◆ EXERCISE TASK ◆
Return exactly and only these lines: the first of the listing through the one containing "R = math.radians".

◆ SUPPLIED DATA ◆
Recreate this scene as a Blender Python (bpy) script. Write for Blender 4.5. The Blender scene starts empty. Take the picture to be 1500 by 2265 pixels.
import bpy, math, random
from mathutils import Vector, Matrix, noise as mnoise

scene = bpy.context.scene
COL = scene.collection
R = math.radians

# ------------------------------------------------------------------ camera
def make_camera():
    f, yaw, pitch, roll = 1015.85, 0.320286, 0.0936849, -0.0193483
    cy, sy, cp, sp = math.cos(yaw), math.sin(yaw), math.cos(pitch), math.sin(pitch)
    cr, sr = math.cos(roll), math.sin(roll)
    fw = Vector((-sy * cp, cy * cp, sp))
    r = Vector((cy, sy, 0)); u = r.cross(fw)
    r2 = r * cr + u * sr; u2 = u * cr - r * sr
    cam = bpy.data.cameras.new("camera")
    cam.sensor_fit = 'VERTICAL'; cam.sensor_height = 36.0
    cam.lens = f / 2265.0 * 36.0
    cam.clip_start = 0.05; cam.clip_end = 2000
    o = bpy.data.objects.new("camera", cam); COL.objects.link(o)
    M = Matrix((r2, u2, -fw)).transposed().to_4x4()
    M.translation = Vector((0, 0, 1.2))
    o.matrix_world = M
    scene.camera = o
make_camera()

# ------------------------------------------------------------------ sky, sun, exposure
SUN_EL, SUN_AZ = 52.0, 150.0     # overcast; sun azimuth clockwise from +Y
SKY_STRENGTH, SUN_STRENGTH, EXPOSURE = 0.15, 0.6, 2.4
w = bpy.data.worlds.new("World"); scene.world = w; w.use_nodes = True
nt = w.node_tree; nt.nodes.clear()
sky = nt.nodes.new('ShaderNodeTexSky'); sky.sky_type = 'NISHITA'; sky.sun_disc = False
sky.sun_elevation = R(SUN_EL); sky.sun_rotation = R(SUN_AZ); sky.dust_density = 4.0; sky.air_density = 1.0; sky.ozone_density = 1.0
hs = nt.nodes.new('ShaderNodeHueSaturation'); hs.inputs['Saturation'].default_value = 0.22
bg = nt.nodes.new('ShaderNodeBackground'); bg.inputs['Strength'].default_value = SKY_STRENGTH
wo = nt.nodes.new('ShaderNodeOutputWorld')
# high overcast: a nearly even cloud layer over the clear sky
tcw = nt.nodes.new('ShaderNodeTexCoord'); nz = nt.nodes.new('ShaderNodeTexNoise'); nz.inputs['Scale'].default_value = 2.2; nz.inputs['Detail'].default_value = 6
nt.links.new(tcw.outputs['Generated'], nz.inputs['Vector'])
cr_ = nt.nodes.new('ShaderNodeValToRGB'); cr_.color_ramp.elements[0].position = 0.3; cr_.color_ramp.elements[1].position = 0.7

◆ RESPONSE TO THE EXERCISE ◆
Recreate this scene as a Blender Python (bpy) script. Write for Blender 4.5. The Blender scene starts empty. Take the picture to be 1500 by 2265 pixels.
import bpy, math, random
from mathutils import Vector, Matrix, noise as mnoise

scene = bpy.context.scene
COL = scene.collection
R = math.radians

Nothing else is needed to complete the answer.